Had I personally designed the ESP32 interface I would have used BREAK to pulse reset instead of RTS#, but that would have required a capacitor and a diode, and omg that would have added *cost!*
(This is in fact exactly what I did when I implemented my own ACM device in an FPGA, but that's a different story.)
As far as actual USB-to-serial devices are concerned, my *personal* experience with quite a few of them is that the line control signals are generally quite reliable, and transmitting BREAK usually works OK; however, whether *receiving* BREAK works is a crapshoot at the very best.
Then there are of course the ones that just lock up randomly, or seriously glitch on the USB side, but that's an entirely different kettle of fish.
And you are most definitely right that not standardizing a USB to serial device class from the very beginning was a very bad mistake. At least now newer devices tend toward using ACM and advertise as "driverless". It also allows the rest of the USB descriptor to contain more useful information about the DCE, assuming it is a device that is physically bound to or integrated in the DCE (virtual.)
I'm not saying you and Ted are *wrong*; you are most certainly not. What I'm hoping for is a bit of pragmatism that would make at least some users' lives a little easier.
None of this will, of course, help when the hardware itself is buggered to the point that there is nothing we can do about it. I'm not trying to deal with anything like that.
Things that I have identified, at least in my opinion:
1. Opening a device for configuration as opposed to data streaming; in the tty case that doesn't just improve the DTR# and RTS# issue but allows setserial, configuring line disciplines and so on.
As I have said, this is application-specific intent, which is why I strongly believe that it needs to be part of the open system call. I furthermore believe that it would have use cases beyond ttys and serial ports, which is why I'm proposing a new open flag as opposed to a sysfs attribute, which actually was my initial approach (yes, I have already prototyped some of this, and as referenced before there is an existing patchset that was never merged.)
2. Currently the setserial configurables are available in sysfs, but *only* for UARTs, whereas TIOC[GS]SERIAL is at least available to all serial devices. That code should presumably be hoisted into a higher layer; this shouldn't be too difficult.
3. The only way to determine the type of a tty driver is reading and parsing /proc/tty/drivers; that information is exported neither through ioctl nor sysfs. Exporting *that* through sysfs is probably the easiest of all the improvements.

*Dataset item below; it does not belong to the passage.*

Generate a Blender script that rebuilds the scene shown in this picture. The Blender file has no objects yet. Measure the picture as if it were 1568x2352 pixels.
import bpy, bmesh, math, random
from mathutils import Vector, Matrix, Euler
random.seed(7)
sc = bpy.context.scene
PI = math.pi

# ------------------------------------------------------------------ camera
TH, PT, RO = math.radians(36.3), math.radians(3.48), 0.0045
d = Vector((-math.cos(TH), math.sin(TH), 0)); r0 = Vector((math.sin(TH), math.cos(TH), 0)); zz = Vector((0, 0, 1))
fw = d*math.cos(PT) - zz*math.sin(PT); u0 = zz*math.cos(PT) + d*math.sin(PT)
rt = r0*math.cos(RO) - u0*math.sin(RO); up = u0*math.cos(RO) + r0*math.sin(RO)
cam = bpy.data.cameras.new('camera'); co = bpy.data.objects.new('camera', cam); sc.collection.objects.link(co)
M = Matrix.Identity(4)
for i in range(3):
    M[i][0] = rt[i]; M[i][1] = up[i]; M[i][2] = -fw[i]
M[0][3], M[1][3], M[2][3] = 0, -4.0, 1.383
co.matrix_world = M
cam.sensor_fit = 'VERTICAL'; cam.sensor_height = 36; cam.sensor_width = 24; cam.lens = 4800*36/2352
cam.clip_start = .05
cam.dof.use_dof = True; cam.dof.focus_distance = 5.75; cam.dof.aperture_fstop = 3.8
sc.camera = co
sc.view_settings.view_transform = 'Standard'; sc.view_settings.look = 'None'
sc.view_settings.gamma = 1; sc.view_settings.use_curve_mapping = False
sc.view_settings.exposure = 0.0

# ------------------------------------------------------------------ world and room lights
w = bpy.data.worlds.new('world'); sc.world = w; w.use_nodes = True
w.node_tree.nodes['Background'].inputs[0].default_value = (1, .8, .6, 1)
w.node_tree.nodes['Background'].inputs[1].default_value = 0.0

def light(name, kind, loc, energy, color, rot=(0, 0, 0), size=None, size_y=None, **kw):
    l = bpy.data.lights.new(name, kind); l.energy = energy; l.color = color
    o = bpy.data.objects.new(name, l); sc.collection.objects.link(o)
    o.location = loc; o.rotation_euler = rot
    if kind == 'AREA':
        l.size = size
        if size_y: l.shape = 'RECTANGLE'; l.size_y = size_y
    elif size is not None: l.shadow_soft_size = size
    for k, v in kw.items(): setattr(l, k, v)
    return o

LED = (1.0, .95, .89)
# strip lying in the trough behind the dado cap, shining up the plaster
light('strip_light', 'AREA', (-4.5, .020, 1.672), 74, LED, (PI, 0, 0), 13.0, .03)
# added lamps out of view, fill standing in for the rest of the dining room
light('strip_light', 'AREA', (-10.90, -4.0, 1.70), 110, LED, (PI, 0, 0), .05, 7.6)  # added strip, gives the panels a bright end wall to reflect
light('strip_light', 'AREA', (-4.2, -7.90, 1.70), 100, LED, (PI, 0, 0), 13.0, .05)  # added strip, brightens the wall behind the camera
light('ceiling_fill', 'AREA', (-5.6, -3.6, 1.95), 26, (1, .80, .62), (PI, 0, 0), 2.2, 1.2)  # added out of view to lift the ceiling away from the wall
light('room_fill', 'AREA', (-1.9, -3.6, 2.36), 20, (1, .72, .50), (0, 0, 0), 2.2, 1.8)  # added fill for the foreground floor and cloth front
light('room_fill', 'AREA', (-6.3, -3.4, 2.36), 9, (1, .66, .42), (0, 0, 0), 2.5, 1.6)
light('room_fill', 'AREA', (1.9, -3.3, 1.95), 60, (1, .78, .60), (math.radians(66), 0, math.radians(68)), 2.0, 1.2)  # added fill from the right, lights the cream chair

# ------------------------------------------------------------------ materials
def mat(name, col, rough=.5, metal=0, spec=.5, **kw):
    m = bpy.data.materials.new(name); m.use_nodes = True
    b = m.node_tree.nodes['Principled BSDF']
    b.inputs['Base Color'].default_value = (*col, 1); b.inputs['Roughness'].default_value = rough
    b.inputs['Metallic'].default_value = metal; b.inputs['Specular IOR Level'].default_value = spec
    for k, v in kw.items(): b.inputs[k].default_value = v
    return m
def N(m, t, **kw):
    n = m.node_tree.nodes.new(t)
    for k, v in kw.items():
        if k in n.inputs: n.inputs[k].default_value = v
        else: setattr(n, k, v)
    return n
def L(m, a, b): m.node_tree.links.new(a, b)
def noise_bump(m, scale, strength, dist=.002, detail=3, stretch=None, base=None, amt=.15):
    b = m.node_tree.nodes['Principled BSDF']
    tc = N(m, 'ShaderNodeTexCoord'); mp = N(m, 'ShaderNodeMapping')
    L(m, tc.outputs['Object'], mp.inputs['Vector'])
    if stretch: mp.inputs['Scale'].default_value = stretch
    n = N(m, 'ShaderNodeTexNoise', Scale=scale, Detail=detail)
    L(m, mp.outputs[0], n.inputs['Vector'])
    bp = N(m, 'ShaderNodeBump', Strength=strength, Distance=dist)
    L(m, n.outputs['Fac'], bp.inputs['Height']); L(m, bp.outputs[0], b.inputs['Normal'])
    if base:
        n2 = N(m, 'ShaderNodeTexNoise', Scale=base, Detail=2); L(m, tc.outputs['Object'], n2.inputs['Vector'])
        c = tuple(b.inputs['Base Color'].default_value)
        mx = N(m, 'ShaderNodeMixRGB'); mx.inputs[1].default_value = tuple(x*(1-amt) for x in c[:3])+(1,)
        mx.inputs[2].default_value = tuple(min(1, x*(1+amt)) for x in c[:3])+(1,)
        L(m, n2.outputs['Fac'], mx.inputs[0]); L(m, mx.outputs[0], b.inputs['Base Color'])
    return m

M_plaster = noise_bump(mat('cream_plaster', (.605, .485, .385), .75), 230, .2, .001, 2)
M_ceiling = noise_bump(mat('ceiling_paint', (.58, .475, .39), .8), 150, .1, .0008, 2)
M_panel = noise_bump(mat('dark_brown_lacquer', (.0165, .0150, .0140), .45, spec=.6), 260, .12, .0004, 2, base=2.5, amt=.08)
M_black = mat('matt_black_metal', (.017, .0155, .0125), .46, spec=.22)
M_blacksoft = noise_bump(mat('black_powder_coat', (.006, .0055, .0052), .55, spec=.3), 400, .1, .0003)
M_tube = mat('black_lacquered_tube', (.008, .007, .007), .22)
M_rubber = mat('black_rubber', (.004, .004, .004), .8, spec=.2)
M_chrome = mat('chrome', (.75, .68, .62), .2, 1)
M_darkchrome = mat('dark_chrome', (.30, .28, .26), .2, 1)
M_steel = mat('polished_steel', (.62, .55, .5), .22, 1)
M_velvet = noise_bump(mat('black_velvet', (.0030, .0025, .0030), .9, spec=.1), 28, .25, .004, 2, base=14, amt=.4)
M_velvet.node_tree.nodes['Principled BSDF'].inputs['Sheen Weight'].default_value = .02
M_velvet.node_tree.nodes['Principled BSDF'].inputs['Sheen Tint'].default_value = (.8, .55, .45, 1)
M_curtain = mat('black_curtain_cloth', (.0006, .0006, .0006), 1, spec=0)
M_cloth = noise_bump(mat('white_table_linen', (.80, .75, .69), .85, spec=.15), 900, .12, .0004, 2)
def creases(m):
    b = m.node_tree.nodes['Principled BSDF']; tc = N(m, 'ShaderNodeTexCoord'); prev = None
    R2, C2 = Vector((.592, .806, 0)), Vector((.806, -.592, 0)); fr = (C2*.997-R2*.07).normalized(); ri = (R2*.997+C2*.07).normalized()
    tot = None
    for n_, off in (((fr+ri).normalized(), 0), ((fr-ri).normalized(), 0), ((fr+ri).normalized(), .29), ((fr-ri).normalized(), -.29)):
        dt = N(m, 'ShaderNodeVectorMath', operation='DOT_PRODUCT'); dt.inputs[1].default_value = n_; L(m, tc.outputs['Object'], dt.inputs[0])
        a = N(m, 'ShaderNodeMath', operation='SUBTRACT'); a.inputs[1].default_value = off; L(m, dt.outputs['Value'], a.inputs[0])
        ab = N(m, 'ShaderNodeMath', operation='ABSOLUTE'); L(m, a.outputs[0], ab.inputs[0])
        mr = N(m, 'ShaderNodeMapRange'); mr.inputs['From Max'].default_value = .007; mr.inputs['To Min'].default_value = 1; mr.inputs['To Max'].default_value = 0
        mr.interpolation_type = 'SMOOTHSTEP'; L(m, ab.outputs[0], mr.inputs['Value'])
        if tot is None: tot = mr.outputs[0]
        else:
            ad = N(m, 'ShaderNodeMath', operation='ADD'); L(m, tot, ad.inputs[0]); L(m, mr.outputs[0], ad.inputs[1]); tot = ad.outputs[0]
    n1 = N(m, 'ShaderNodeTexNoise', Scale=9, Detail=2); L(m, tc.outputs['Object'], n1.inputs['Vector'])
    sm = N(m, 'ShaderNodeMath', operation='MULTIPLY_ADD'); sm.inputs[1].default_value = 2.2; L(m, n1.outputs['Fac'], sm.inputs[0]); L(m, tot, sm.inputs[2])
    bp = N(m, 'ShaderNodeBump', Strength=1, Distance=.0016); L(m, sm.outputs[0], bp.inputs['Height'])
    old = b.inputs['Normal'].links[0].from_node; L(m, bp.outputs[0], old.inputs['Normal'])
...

4. There isn't a device-independent way to determine if a device is "real" (configured for hardware) or not without opening it and executing one of the termios ioctls like TCGETS (returns -EIO if there isn't anything behind it.) For a UART port it is possible to come up with an educated guess based on the aforementioned sysfs properties (does it have any kind of address associated with it?), but seriously, should stty -a /dev/ttyS0 really glitch RTS# and DTR# even though there is no intent of using the port for communication?
Let me make it very clear that I'm *not* criticizing neither you, Ted, Alan Cox nor anyone else who have been involved: on the contrary, you have done an absolutely fantastic job making Linux work with all these pieces of hardware, each with various "interesting" properties. Nor am I criticizing the tty interface as it is: it is designed to allow both interactive terminal use and use for other purposes under program control, which is really an astonishing level of flexibility. We have already shown that it can evolve to meet new needs, which sometimes requires interface extensions – like O_NOCTTY, O_NONBLOCK, CRTSCTS, termios2, and BOTHER. *And that is perfectly okay.* If anything it is a strength.
And please do recognize that I have stated from the beginning that I expect this to be a "best effort" on the part of kernel, not a guarantee. If the hardware is too broken, the user gets to keep both pieces – that's just reality.